Maar na die moeizame eerste drie kwartier begint de voorstelling alsnog als vanouds te ronken. En beginnen we oprecht van ons tot dan toe nietszeggende namen als Judith van den Berg en Patrick Duijtshoff te houden. Duijtshoff is heel effectief als de schuinsmarcherende prins Bernhard, die ook nog zonder enige schaamte van de jacht houdt. ‘Lekker knallen met z’n allen’ op de melodie van Falco’s Amadeus is zijn hymne aan die dieronvriendelijke hobby en is een van de dijenkletsers van de avond. Jammer dat musicalminnend Nederland Duijtshoff na Repelsteeltje weer zal moeten afstaan aan De Parade.
De beste nieuwkomer in musicalland is Judith van den Berg, die de visueel beperkte prinses Marijke verpletterend neerzet. Eerst zet zij haar karakter zonder enig mededogen neer en zien we het bekende riedeltje grappen rond blinde mensen compleet met stok afgestoken worden.
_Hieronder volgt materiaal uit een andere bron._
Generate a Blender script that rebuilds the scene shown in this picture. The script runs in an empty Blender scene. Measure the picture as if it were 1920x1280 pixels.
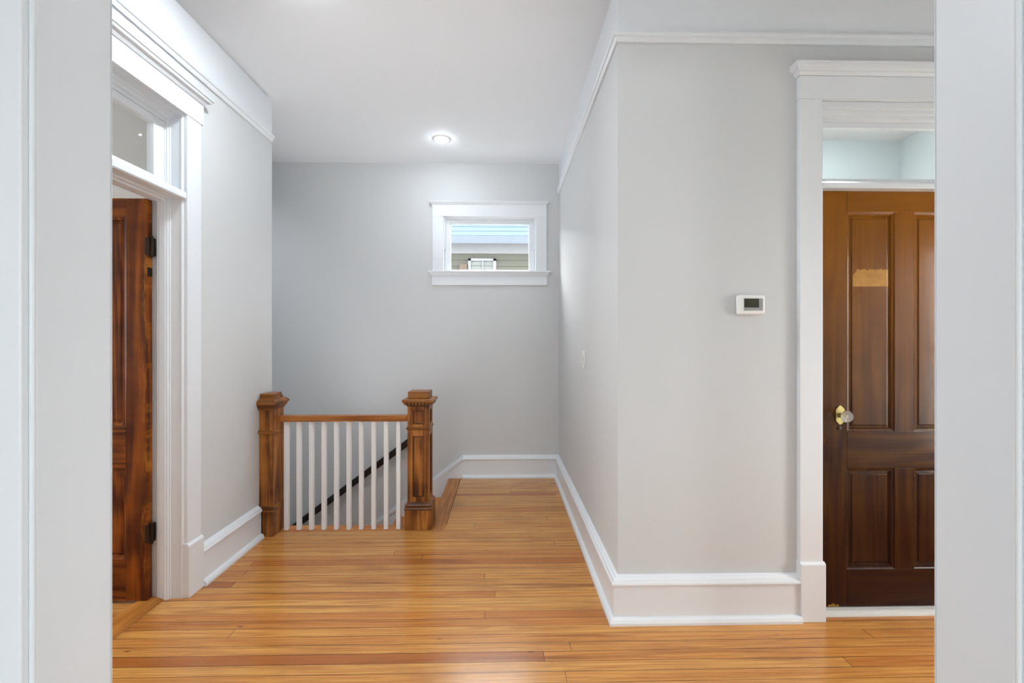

Maar als Greet Hofmans (bijzonder sterk gespeeld door Joke Tjalsma) haar opwachting aan het hof maakt, wordt het allemaal heel spannend rond Marijke en weet Van den Berg die spanning heel mooi vast te houden.
Natuurlijk, of moeten we zeggen ‘alweer’, is de familievoorstelling veel te lang. Als er een tegel aan de muur hangt bij Theater Rotterdam, is dat niet een met ‘Kill your darlings’ erop. Repelsteeltje duurt wel 160 minuten en mede door het moeizame eerste begin betekent dat een hele zit. Volhouden is het devies, want 120 minuten geweldig theater is het wachten meer dan waard.